Colocando valores e opiniões políticas à parte, é necessário o teu povo crescer em posturas e valores éticos consentâneos com a realidade portuguesa. Há que adotar novas medidas e promover um exercício de crescimento coletivo, enquanto Nação valente e imortal. Como tal, devemos zelar e trabalhar incansavelmente de modo a atingir os fins desejados. A nossa dívida não vai diminuir por causa de likes no Facebook, Costa não vai resignar-se apenas porque Passos veste Prada e nós, os emigrantes, não haveremos de voltar enquanto tu, meu querido Portugal, não voltares a girar nos eixos corretos. Gosto de olhar para ti e pensar que talvez estejas a ultrapassar uma fase complicada da adolescência, um pico de rebeldia que te torna incontrolável, mas que um dia naturalmente se resolverá, tal como ordena o desenvolvimento de uma vida.

As tuas atitudes incoerentes têm sempre desculpa, ao contrário das minhas. Eu tive de crescer e sair de casa, tu estagnaste e não te preocupas em sair dessa serenidade arrogante. Consequentemente, tens vindo a figurar uma criança imatura no contexto internacional, não és capaz de instalar ordem no teu esplendor, tens a esquerda e a direita às turras dentro e fora da Assembleia, tens desemprego, tens fome, e transpareces profundo sentimento de desilusão.
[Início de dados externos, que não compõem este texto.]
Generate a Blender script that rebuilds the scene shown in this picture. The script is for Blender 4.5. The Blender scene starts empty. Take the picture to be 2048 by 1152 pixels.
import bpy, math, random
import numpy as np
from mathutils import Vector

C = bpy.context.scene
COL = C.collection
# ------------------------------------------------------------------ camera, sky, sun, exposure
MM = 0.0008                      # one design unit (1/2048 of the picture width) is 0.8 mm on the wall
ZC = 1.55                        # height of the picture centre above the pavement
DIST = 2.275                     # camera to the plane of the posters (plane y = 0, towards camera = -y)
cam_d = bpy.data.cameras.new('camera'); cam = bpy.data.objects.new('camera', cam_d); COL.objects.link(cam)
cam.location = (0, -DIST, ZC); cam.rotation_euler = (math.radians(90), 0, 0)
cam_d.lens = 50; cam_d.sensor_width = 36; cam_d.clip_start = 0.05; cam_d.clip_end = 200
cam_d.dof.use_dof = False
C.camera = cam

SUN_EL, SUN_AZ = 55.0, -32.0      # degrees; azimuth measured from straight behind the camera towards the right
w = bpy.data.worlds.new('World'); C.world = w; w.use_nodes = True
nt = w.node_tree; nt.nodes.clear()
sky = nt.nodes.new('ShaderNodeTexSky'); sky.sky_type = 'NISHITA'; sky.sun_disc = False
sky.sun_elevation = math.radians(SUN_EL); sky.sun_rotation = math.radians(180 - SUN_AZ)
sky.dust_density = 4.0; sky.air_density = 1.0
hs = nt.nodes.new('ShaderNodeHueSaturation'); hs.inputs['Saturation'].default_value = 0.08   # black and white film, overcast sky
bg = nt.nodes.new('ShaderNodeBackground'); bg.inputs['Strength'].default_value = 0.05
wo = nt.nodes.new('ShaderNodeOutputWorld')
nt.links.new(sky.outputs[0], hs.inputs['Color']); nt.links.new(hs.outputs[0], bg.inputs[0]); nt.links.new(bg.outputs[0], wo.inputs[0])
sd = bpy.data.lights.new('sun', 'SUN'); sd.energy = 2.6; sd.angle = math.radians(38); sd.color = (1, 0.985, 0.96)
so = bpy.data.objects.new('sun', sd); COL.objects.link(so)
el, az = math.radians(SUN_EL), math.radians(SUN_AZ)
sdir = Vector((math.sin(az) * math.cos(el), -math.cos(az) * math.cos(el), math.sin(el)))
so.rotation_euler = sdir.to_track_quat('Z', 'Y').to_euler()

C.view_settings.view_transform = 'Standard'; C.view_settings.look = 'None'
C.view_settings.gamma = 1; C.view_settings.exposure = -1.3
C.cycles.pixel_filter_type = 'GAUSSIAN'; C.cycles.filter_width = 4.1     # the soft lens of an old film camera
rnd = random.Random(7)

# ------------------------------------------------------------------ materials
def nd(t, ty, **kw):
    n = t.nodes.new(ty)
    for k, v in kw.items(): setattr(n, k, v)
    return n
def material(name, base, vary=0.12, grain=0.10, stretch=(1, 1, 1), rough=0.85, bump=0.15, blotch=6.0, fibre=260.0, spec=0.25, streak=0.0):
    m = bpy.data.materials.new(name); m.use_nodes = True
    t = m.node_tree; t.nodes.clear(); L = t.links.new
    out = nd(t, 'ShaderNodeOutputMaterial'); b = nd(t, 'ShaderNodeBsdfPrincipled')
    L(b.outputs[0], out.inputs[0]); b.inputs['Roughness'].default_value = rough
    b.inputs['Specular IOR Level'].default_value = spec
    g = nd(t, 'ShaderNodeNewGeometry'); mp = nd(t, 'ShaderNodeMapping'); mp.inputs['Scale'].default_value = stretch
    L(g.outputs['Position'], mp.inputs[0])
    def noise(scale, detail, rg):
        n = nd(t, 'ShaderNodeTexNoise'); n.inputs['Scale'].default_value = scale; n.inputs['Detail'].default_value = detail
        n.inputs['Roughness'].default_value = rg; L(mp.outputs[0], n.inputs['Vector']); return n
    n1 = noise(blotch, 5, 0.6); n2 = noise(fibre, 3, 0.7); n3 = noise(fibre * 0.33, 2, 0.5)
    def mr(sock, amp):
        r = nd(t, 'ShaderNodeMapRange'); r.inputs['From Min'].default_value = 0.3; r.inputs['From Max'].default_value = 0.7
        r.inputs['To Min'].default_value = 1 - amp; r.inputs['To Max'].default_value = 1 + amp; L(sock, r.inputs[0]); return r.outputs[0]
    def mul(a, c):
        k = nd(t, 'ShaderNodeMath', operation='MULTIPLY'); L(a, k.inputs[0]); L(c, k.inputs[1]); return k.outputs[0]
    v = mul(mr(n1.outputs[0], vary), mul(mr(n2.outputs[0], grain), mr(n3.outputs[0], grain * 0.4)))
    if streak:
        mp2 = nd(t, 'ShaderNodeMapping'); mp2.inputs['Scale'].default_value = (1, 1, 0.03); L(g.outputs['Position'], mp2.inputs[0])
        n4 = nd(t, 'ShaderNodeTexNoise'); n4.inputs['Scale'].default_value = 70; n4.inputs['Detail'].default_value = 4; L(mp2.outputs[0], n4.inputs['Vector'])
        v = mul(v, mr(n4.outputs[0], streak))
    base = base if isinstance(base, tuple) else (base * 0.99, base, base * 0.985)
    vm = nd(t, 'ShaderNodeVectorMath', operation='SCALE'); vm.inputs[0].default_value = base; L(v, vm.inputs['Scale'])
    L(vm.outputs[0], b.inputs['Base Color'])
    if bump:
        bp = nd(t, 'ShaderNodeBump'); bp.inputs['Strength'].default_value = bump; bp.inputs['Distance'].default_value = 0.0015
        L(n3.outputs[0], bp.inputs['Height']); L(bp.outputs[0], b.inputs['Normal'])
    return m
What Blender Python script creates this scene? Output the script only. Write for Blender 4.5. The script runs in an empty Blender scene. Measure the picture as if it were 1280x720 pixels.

Entre as brumas da memória, sente-se de facto uma voz que há-de guiar-te a um futuro incerto. Tenho o coração cheio de esperança e acredito plenamente que um dia serás ainda maior. Eu saí do país, mas o meu orgulho não perdeu a força. Como acrescentaria Pessoa, “ninguém suspeita do meu amor patriótico”, da minha ambição em reerguer a tua bandeira a meia haste. Se assim o desejares, daqui para a frente, cabe-te a ti e ao teu povo a missão de reinstalar sucesso sobre a terra e sobre o mar. Mas por enquanto, contra os canhões, resta-nos emigrar, emigrar?

O meu nome é Luisa Moreira, já somei 18 anos e sou de Lisboa. Acredito que é indispensável sermos cheios. Cheios de nós próprios, cheios do mundo e da vida, cheios de sentido e de amor. Damos sentido à vida e a vida dá-nos sentido a nós.